There’s only once in Cannery Row Steinbeck uses music as he did in The Pearl, that is, as a phenomenon of the mind and not the ears: when Doc goes to harvest octopi, he parts the seaweed and discovers the face of a dead body:
“He picked up his bucket and his jars and his crowbar and went slowly over the slippery rocks back toward the beach … And the girl’s face went ahead of him … Music sounded in Doc’s ears, a high thin piercingly sweet flute carrying a melody he could never remember, and against this, a pounding surf-like wood-wind section. The flute went up into regions beyond the hearing range and even there it carried its unbelievable melody … He sat there hearing the music while the sea crept in again over the bouldery flat. His hand tapped out the rhythm, and the terrifying flute played in his brain” (83-84).
Unlike in The Pearl, the music here is characterized with an instrument because it serves a different purpose. Instead of being a diaphanization, Steinbeck is describing something of a trauma response that burrows deep into Doc, as deep as music into the soul.
But for the most part, the music in Cannery Row takes better auditory shape than in The Pearl — this time, it’s something meant to be heard. Steinbeck mentions specific instruments and artists because music (and art, and literature) in Cannery Row has two “acts” — first, as a descriptive companion to Doc’s loneliness, but then, as a bridge between Doc and the community.
Despite Doc being an important pillar for the town of Cannery Row, he is characterized as being alone and steeped in work:
“In spite of his friendliness and his friends Doc was a lonely and a set-apart man. Mack probably noticed it more than anybody. In a group. Doc seemed always alone. When the lights were on and the curtains drawn, and the Gregorian music played on the great phonograph. Mack used to look down on the laboratory from the Palace Flop- house. He knew Doc had a girl in there, but Mack used to get a dreadful feeling of loneliness out of it. Even in the dear close contact with a girl Mack felt that Doc would be lonely. Doc was a night crawler. The lights were on in the lab all night and yet he seemed to be up in the day-time too. And the great shrouds of music came out of the lab at any time of the day or night.
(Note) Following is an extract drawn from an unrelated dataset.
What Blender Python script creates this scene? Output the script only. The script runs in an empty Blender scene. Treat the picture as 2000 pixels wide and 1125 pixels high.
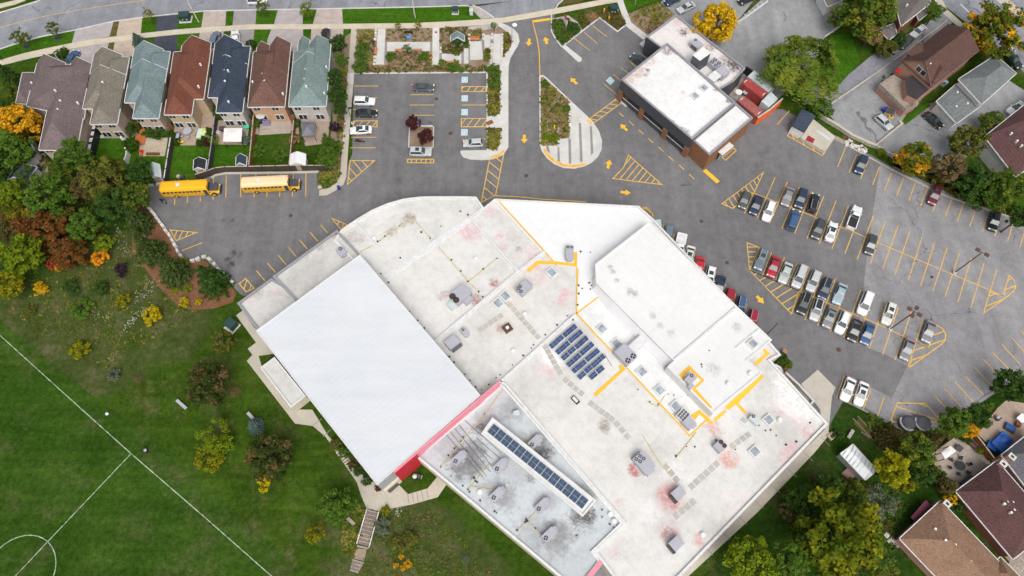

Sometimes when it was all dark and when it seemed that sleep had come at last, the diamond-true child voices of the Sistine Choir would come from the windows of the laboratory” (77).
His music — jazz, classical, Gregorian — is a cornerstone of his personality, and his record player is the most important instrument in his laboratory. When Mack plans a the second party for Doc (after the first one goes horribly wrong), Doc catches wind of it, and the first of his valuables he stores away from the anticipated destruction of the party are his records:
“The next day he began making his own preparations for the party. His best records he carried into the back room where they could be locked away. He moved every bit of equipment that was breakable back there too.”
Doc not only takes extreme care for the physical well-being of the people in Cannery Row, but tries his hardest to take care of his psychological and spiritual well-being also. In addition to his records, he has a vast collection of books, some of which are poetry. As a character, he represents both the facts and figures of hard science, but also introspection and sensibility. He stands out as a benevolent beacon among the population of Cannery Row who are starved for purpose, live in makeshift housing, and drink themselves into tomorrow.
At the party for Doc that concludes the novel, Doc is invited to play his music:
“Dora, sitting enthroned, said, ‘Doc, play some of that nice music. I get Christ awful sick of that juke box over home.’ Then Doc played Ardo and the Amor from an album of Monteverdi. And the guests sat quietly and their eyes were inward” (128).
At the end of the novel, music becomes more than just something meant to console Doc and remind him of his professional and intellectual distance from the town — it becomes something that tethers Doc to Cannery Row; another avenue of socialization, and another avenue of explaining who he is rather than figuring it better not to. The party concludes:
“Doc was feeling a golden pleasant sadness. The guests were silent when the music stopped. Doc brought out a book and he read in a clear, deep voice:
Even one
If I see in my soul the citron-breasted fair one
Still gold-tinted, her face like our night stars,
Drawing unto her; her body beaten about with flame,
Wounded by the flaring spear of live,
My first of all by reason of her fresh years,
This is my heart buried alive in snow
… (128)”
Doc reads “Black Marigolds”, a poem by Bilhana Kavi from the 11th century, and the party is taken aback:
“Phyllis Mae was openly weeping when he stopped and Dora herself dabbed at her eyes. Hazel was so taken by the sound of the words that he had not listened to their meaning. But a little world sadness had slipped over all of them. Everyone was remembering a lost love, everyone a call” (130).
The novel itself ends with Doc listening to music while cleaning up after the party, and just as he finished cleaning the dishes, he reads the poem again and begins to cry. Steinbeck writing Doc’s final actions in the novel as him alone and listening to records isn’t meant to be the triumph against his loneliness that we might expect — instead, it's a gentle reminder of Doc’s nature as a character. Doc doesn’t end up happier, per se, but may have a wider understanding of his orientation relative to Cannery Row. Cannery Row, too, doesn’t change much — nothing changes about the landscape or demographic of the town, nor has anything significant happened within any of the other characters, but everyone seems slightly more learned than before (which is often the way we grow as people: slow, and much slower than anyone can really account for.)
So, Steinbeck uses music very differently in both novels. In The Pearl, it’s used as a tool to illustrate the psychology of a character, and in Cannery Row, it’s used as an expression of a character's loneliness and connection with others. It’s in the dissection and differences of the interiority of these characters that we find Steinbeck’s genius as a writer and observer of the world and society.